---- INFORMATION SHOWN

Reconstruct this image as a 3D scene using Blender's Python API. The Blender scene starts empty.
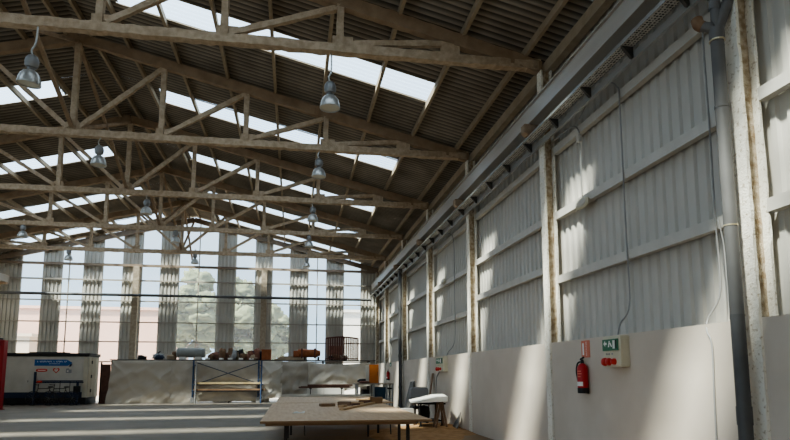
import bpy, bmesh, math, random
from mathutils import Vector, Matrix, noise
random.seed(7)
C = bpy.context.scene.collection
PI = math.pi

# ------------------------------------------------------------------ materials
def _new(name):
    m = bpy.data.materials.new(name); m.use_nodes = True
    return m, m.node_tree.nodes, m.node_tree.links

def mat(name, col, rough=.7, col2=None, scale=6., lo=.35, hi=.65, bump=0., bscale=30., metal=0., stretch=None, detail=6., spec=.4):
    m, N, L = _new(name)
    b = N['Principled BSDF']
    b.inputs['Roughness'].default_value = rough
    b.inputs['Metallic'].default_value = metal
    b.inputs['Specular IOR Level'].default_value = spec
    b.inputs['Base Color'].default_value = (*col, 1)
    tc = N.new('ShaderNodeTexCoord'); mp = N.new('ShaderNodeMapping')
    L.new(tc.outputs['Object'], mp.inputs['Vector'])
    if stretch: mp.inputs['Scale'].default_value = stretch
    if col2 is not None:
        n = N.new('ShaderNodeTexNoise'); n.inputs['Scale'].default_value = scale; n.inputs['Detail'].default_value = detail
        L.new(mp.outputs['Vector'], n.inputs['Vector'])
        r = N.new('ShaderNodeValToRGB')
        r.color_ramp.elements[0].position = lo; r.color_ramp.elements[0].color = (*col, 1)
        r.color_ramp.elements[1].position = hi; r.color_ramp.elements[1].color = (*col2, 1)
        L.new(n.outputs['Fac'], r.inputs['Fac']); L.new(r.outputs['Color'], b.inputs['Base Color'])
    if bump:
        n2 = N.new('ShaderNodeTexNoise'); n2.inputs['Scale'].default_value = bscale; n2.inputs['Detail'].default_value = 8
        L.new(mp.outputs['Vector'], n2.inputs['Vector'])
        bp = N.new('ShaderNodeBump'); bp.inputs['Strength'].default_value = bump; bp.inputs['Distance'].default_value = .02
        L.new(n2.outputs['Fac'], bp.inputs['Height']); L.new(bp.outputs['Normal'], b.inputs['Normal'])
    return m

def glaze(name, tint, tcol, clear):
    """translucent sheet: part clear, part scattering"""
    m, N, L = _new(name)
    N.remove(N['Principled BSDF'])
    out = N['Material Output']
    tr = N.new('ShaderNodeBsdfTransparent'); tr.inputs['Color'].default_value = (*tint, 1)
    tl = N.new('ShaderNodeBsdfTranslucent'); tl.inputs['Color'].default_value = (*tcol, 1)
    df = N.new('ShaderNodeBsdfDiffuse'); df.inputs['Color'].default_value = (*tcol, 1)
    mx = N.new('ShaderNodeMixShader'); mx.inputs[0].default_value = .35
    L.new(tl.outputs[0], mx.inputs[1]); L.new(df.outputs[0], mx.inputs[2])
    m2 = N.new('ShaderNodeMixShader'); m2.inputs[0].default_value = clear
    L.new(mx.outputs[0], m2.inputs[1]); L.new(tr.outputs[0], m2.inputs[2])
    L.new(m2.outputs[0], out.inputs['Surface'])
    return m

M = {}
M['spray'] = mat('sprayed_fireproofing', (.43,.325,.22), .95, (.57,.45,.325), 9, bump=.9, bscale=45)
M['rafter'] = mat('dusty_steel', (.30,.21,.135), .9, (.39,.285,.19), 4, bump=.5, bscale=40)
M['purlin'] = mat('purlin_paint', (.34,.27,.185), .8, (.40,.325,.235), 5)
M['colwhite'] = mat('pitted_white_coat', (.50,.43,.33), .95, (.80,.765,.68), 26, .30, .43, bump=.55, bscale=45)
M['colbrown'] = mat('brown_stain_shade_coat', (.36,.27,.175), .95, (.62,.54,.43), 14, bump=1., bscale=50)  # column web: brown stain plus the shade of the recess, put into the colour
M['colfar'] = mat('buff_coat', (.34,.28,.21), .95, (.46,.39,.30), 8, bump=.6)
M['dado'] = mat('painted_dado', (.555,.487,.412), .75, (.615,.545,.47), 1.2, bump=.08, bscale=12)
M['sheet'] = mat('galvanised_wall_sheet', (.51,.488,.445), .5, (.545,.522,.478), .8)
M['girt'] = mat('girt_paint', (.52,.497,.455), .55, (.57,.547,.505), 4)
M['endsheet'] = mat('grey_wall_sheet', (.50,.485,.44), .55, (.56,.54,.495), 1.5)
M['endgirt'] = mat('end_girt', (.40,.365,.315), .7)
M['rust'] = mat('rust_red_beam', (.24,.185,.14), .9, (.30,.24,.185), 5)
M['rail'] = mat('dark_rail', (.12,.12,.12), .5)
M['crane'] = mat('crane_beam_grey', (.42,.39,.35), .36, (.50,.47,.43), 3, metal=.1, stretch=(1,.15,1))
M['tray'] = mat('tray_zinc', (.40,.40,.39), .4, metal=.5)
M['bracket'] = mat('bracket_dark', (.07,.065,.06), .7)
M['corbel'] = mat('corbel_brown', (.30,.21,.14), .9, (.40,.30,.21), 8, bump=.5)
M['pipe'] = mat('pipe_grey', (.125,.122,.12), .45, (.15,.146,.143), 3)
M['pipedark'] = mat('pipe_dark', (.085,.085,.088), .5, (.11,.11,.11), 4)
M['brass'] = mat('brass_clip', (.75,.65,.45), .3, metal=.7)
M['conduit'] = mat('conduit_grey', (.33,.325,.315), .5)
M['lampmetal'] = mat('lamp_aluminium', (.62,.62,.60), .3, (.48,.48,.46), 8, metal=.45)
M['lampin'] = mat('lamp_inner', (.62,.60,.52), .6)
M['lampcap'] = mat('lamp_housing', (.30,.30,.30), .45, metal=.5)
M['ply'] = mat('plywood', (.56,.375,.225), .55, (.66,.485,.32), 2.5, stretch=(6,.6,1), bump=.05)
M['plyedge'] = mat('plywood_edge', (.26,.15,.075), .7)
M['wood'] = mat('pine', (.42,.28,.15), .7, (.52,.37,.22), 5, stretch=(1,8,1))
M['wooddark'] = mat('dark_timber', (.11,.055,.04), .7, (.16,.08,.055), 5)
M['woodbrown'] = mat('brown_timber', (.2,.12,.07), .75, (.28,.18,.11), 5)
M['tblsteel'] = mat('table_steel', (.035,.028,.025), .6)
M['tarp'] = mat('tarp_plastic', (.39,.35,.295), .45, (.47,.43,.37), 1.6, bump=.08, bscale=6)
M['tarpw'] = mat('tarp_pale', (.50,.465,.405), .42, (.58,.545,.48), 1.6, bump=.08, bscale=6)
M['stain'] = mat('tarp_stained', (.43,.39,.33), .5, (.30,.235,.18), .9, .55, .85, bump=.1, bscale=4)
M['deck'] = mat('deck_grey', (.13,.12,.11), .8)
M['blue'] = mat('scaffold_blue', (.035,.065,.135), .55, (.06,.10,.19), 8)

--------

OBJECTIVE -
Reproduce the data word for word, excluding its pictures.

WRITTEN RESPONSE -
Reconstruct this image as a 3D scene using Blender's Python API. The Blender scene starts empty.
import bpy, bmesh, math, random
from mathutils import Vector, Matrix, noise
random.seed(7)
C = bpy.context.scene.collection
PI = math.pi

# ------------------------------------------------------------------ materials
def _new(name):
    m = bpy.data.materials.new(name); m.use_nodes = True
    return m, m.node_tree.nodes, m.node_tree.links

def mat(name, col, rough=.7, col2=None, scale=6., lo=.35, hi=.65, bump=0., bscale=30., metal=0., stretch=None, detail=6., spec=.4):
    m, N, L = _new(name)
    b = N['Principled BSDF']
    b.inputs['Roughness'].default_value = rough
    b.inputs['Metallic'].default_value = metal
    b.inputs['Specular IOR Level'].default_value = spec
    b.inputs['Base Color'].default_value = (*col, 1)
    tc = N.new('ShaderNodeTexCoord'); mp = N.new('ShaderNodeMapping')
    L.new(tc.outputs['Object'], mp.inputs['Vector'])
    if stretch: mp.inputs['Scale'].default_value = stretch
    if col2 is not None:
        n = N.new('ShaderNodeTexNoise'); n.inputs['Scale'].default_value = scale; n.inputs['Detail'].default_value = detail
        L.new(mp.outputs['Vector'], n.inputs['Vector'])
        r = N.new('ShaderNodeValToRGB')
        r.color_ramp.elements[0].position = lo; r.color_ramp.elements[0].color = (*col, 1)
        r.color_ramp.elements[1].position = hi; r.color_ramp.elements[1].color = (*col2, 1)
        L.new(n.outputs['Fac'], r.inputs['Fac']); L.new(r.outputs['Color'], b.inputs['Base Color'])
    if bump:
        n2 = N.new('ShaderNodeTexNoise'); n2.inputs['Scale'].default_value = bscale; n2.inputs['Detail'].default_value = 8
        L.new(mp.outputs['Vector'], n2.inputs['Vector'])
        bp = N.new('ShaderNodeBump'); bp.inputs['Strength'].default_value = bump; bp.inputs['Distance'].default_value = .02
        L.new(n2.outputs['Fac'], bp.inputs['Height']); L.new(bp.outputs['Normal'], b.inputs['Normal'])
    return m

def glaze(name, tint, tcol, clear):
    """translucent sheet: part clear, part scattering"""
    m, N, L = _new(name)
    N.remove(N['Principled BSDF'])
    out = N['Material Output']
    tr = N.new('ShaderNodeBsdfTransparent'); tr.inputs['Color'].default_value = (*tint, 1)
    tl = N.new('ShaderNodeBsdfTranslucent'); tl.inputs['Color'].default_value = (*tcol, 1)
    df = N.new('ShaderNodeBsdfDiffuse'); df.inputs['Color'].default_value = (*tcol, 1)
    mx = N.new('ShaderNodeMixShader'); mx.inputs[0].default_value = .35
    L.new(tl.outputs[0], mx.inputs[1]); L.new(df.outputs[0], mx.inputs[2])
    m2 = N.new('ShaderNodeMixShader'); m2.inputs[0].default_value = clear
    L.new(mx.outputs[0], m2.inputs[1]); L.new(tr.outputs[0], m2.inputs[2])
    L.new(m2.outputs[0], out.inputs['Surface'])
    return m

M = {}
M['spray'] = mat('sprayed_fireproofing', (.43,.325,.22), .95, (.57,.45,.325), 9, bump=.9, bscale=45)
M['rafter'] = mat('dusty_steel', (.30,.21,.135), .9, (.39,.285,.19), 4, bump=.5, bscale=40)
M['purlin'] = mat('purlin_paint', (.34,.27,.185), .8, (.40,.325,.235), 5)
M['colwhite'] = mat('pitted_white_coat', (.50,.43,.33), .95, (.80,.765,.68), 26, .30, .43, bump=.55, bscale=45)
M['colbrown'] = mat('brown_stain_shade_coat', (.36,.27,.175), .95, (.62,.54,.43), 14, bump=1., bscale=50)  # column web: brown stain plus the shade of the recess, put into the colour
M['colfar'] = mat('buff_coat', (.34,.28,.21), .95, (.46,.39,.30), 8, bump=.6)
M['dado'] = mat('painted_dado', (.555,.487,.412), .75, (.615,.545,.47), 1.2, bump=.08, bscale=12)
M['sheet'] = mat('galvanised_wall_sheet', (.51,.488,.445), .5, (.545,.522,.478), .8)
M['girt'] = mat('girt_paint', (.52,.497,.455), .55, (.57,.547,.505), 4)
M['endsheet'] = mat('grey_wall_sheet', (.50,.485,.44), .55, (.56,.54,.495), 1.5)
M['endgirt'] = mat('end_girt', (.40,.365,.315), .7)
M['rust'] = mat('rust_red_beam', (.24,.185,.14), .9, (.30,.24,.185), 5)
M['rail'] = mat('dark_rail', (.12,.12,.12), .5)
M['crane'] = mat('crane_beam_grey', (.42,.39,.35), .36, (.50,.47,.43), 3, metal=.1, stretch=(1,.15,1))
M['tray'] = mat('tray_zinc', (.40,.40,.39), .4, metal=.5)
M['bracket'] = mat('bracket_dark', (.07,.065,.06), .7)
M['corbel'] = mat('corbel_brown', (.30,.21,.14), .9, (.40,.30,.21), 8, bump=.5)
M['pipe'] = mat('pipe_grey', (.125,.122,.12), .45, (.15,.146,.143), 3)
M['pipedark'] = mat('pipe_dark', (.085,.085,.088), .5, (.11,.11,.11), 4)
M['brass'] = mat('brass_clip', (.75,.65,.45), .3, metal=.7)
M['conduit'] = mat('conduit_grey', (.33,.325,.315), .5)
M['lampmetal'] = mat('lamp_aluminium', (.62,.62,.60), .3, (.48,.48,.46), 8, metal=.45)
M['lampin'] = mat('lamp_inner', (.62,.60,.52), .6)
M['lampcap'] = mat('lamp_housing', (.30,.30,.30), .45, metal=.5)
M['ply'] = mat('plywood', (.56,.375,.225), .55, (.66,.485,.32), 2.5, stretch=(6,.6,1), bump=.05)
M['plyedge'] = mat('plywood_edge', (.26,.15,.075), .7)
M['wood'] = mat('pine', (.42,.28,.15), .7, (.52,.37,.22), 5, stretch=(1,8,1))
M['wooddark'] = mat('dark_timber', (.11,.055,.04), .7, (.16,.08,.055), 5)
M['woodbrown'] = mat('brown_timber', (.2,.12,.07), .75, (.28,.18,.11), 5)
M['tblsteel'] = mat('table_steel', (.035,.028,.025), .6)
M['tarp'] = mat('tarp_plastic', (.39,.35,.295), .45, (.47,.43,.37), 1.6, bump=.08, bscale=6)
M['tarpw'] = mat('tarp_pale', (.50,.465,.405), .42, (.58,.545,.48), 1.6, bump=.08, bscale=6)
M['stain'] = mat('tarp_stained', (.43,.39,.33), .5, (.30,.235,.18), .9, .55, .85, bump=.1, bscale=4)
M['deck'] = mat('deck_grey', (.13,.12,.11), .8)
M['blue'] = mat('scaffold_blue', (.035,.065,.135), .55, (.06,.10,.19), 8)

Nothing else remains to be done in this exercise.